Overture - "A la Melbourne" - Monsieur Gautrot and Band.
Song - "Blue Violets" - Mrs. Avins . . .
. . . Part II . . .
Song - Madame Gautrot
Song - "Away to the Mountain's Brow," - Mrs. Avins.
Duet - "The Charity School Boy" - Mrs. Avins and Mr. Miller.
Overture - Band.
Finale - "Rule Britannia," by the whole strength or the Company . . .

MUSIC: Beautiful blue violets (Rodwell); Away to the mountain's brow (Lee)

Mrs. Avin's Benefit, Monday next 1st July [1844], last night of the season . . . Royal Victoria Theatre, Melbourne 

"DEATHS", Leader (14 August 1875), 15 

AVINS. - On the 12th August, at his residence, 48 Moor-street, Fitzroy, of paralysis, Henry Stacey Avins, an old and respected colonist of thirty-five years standing, in the sixty-second year of his age. Arrived here in the ship China. Friends please accept this intimation.

"Deaths", The Argus (22 November 1892), 1 

AVINS. - On the 14th inst, after a few days' illness, Julia, relict of the late Henry Stacey Avins, of 52 Moor-street, Fitzroy, and aunt of Mrs. Edouin Bryer, aged 76 years. A colonist of 52 years. Beloved and respected by all who knew her.

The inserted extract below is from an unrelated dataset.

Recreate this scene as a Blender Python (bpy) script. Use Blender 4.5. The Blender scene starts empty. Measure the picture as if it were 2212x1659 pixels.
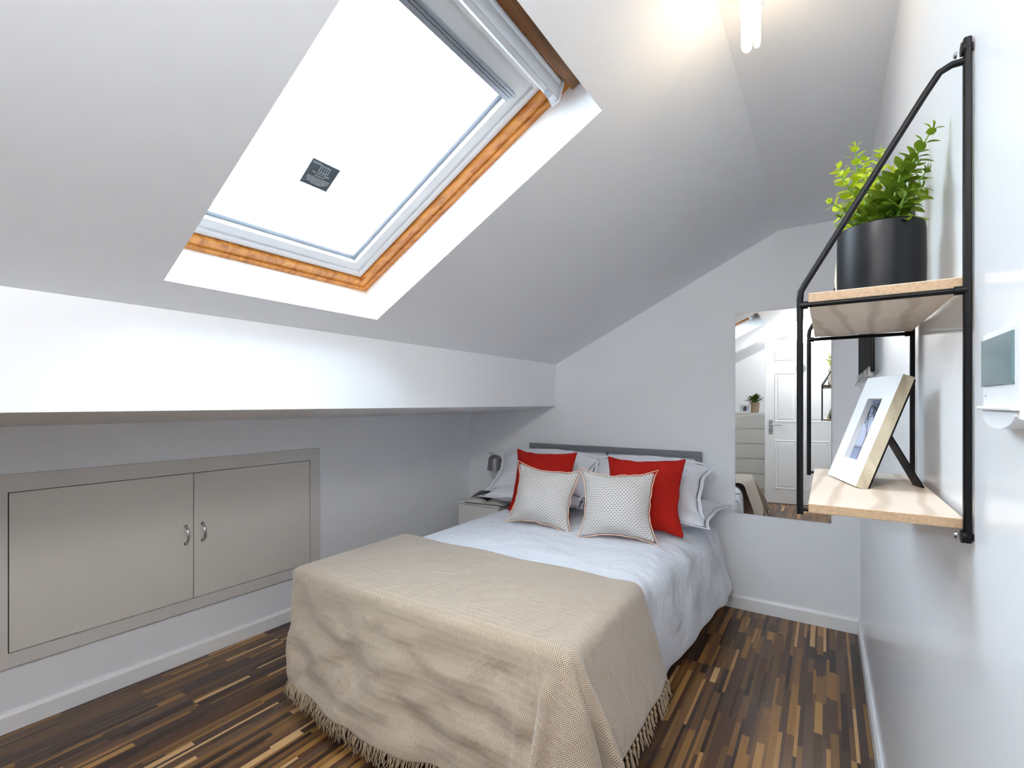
import bpy, bmesh, math, random
import numpy as np
from mathutils import Vector, Matrix, Quaternion, noise
BULB1=0.75
BULB2=45.0
EXPO=0.3
PI=math.pi
SC=bpy.context.scene
COL=SC.collection
random.seed(7)
# ---------------------------------------------------------------- camera
cam=bpy.data.cameras.new('camera'); camo=bpy.data.objects.new('camera',cam); COL.objects.link(camo)
cam.sensor_fit='HORIZONTAL'; cam.sensor_width=36.0; cam.lens=36.0*1031/2212; cam.shift_y=(870-829.5)/2212
cam.clip_start=.02
camo.location=(0,0,1.22); camo.rotation_euler=(PI/2,0,math.atan(679/1031))
SC.camera=camo
# ---------------------------------------------------------------- world, exposure
SC.view_settings.view_transform='Standard'; SC.view_settings.look='None'; SC.view_settings.gamma=1; SC.view_settings.use_curve_mapping=False
SC.view_settings.exposure=EXPO if 'EXPO' in globals() else 0.0
SC.cycles.use_denoising=True
SC.cycles.max_bounces=14; SC.cycles.diffuse_bounces=9; SC.cycles.glossy_bounces=6; SC.cycles.transparent_max_bounces=12
SC.cycles.caustics_reflective=False; SC.cycles.caustics_refractive=False; SC.cycles.sample_clamp_indirect=6
SKY=15.5
w=bpy.data.worlds.new('overcast_sky'); SC.world=w; w.use_nodes=True
nt=w.node_tree; nt.nodes.clear()
out=nt.nodes.new('ShaderNodeOutputWorld'); bg=nt.nodes.new('ShaderNodeBackground'); bg.inputs[1].default_value=SKY
tc=nt.nodes.new('ShaderNodeTexCoord'); nz=nt.nodes.new('ShaderNodeTexNoise'); nz.inputs['Scale'].default_value=2.2; nz.inputs['Detail'].default_value=5
cr=nt.nodes.new('ShaderNodeValToRGB'); cr.color_ramp.elements[0].position=.35; cr.color_ramp.elements[0].color=(.66,.83,1,1); cr.color_ramp.elements[1].position=.62; cr.color_ramp.elements[1].color=(.78,.90,1,1)
nt.links.new(tc.outputs['Generated'],nz.inputs['Vector']); nt.links.new(nz.outputs['Fac'],cr.inputs[0]); nt.links.new(cr.outputs[0],bg.inputs[0]); nt.links.new(bg.outputs[0],out.inputs[0])
# ---------------------------------------------------------------- helpers
def srgb(r,g,b):
    f=lambda c:(c/255/12.92) if c/255<=.04045 else ((c/255+.055)/1.055)**2.4
    return (f(r),f(g),f(b),1)
def newmat(name):
    m=bpy.data.materials.new(name); m.use_nodes=True; return m,m.node_tree,m.node_tree.nodes['Principled BSDF']
def mat(name,col,rough=.6,metal=0,spec=.5,bump=None,var=None,emit=None,trans=0,sheen=0,sub=0):
    m,nt,b=newmat(name)
    b.inputs['Base Color'].default_value=col; b.inputs['Roughness'].default_value=rough; b.inputs['Metallic'].default_value=metal
    b.inputs['Specular IOR Level'].default_value=spec; b.inputs['Transmission Weight'].default_value=trans
    if sheen: b.inputs['Sheen Weight'].default_value=sheen
    if emit: b.inputs['Emission Color'].default_value=emit[0]; b.inputs['Emission Strength'].default_value=emit[1]
    tc=nt.nodes.new('ShaderNodeTexCoord')
    if bump:
        sc,st,dist=bump
        n=nt.nodes.new('ShaderNodeTexNoise'); n.inputs['Scale'].default_value=sc; n.inputs['Detail'].default_value=4
        bp=nt.nodes.new('ShaderNodeBump'); bp.inputs['Strength'].default_value=st; bp.inputs['Distance'].default_value=dist
        nt.links.new(tc.outputs['Object'],n.inputs['Vector']); nt.links.new(n.outputs['Fac'],bp.inputs['Height']); nt.links.new(bp.outputs[0],b.inputs['Normal'])
    if var:
        sc,amt=var
        n=nt.nodes.new('ShaderNodeTexNoise'); n.inputs['Scale'].default_value=sc
        mr=nt.nodes.new('ShaderNodeMapRange'); mr.inputs[3].default_value=1-amt; mr.inputs[4].default_value=1+amt
        hs=nt.nodes.new('ShaderNodeHueSaturation'); hs.inputs['Color'].default_value=col
        nt.links.new(tc.outputs['Object'],n.inputs['Vector']); nt.links.new(n.outputs['Fac'],mr.inputs[0]); nt.links.new(mr.outputs[0],hs.inputs['Value']); nt.links.new(hs.outputs[0],b.inputs['Base Color'])
    return m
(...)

"An Actress of the Early Days. MRS. AVINS", Australian Town and Country Journal (10 December 1892), 31 

To playgoers, and all persons interested in the history of the Australian theatre, the picture which we give of that veteran Australian actress, the late Mrs. Avins, will doubtless be acceptable. Mrs. Avins. who died in Melbourne a few weeks ago at the age of 76, had a career on the Melbourne stage which actually began with that stage itself. She was in the cast of the first performance given in the first theatre ever opened in the Victorian capital. This was in 1841. The theatre stood on the site now occupied by the Bull and Mouth Hotel in Bourke-street. Subsequently Mrs. Avins played at the Queen's, and was one of the company which supported G. V. Brooke, when that distinguished tragedian made his first appearance in Australia. She afterwards played regularly with Brooke at the Olympic - more familiarly known as the "Iron Pot" - at the corner of Lonsdale and Stephens streets. At a later date she was one of the company at the Melbourne Royal. Mrs. Avins retired many years ago.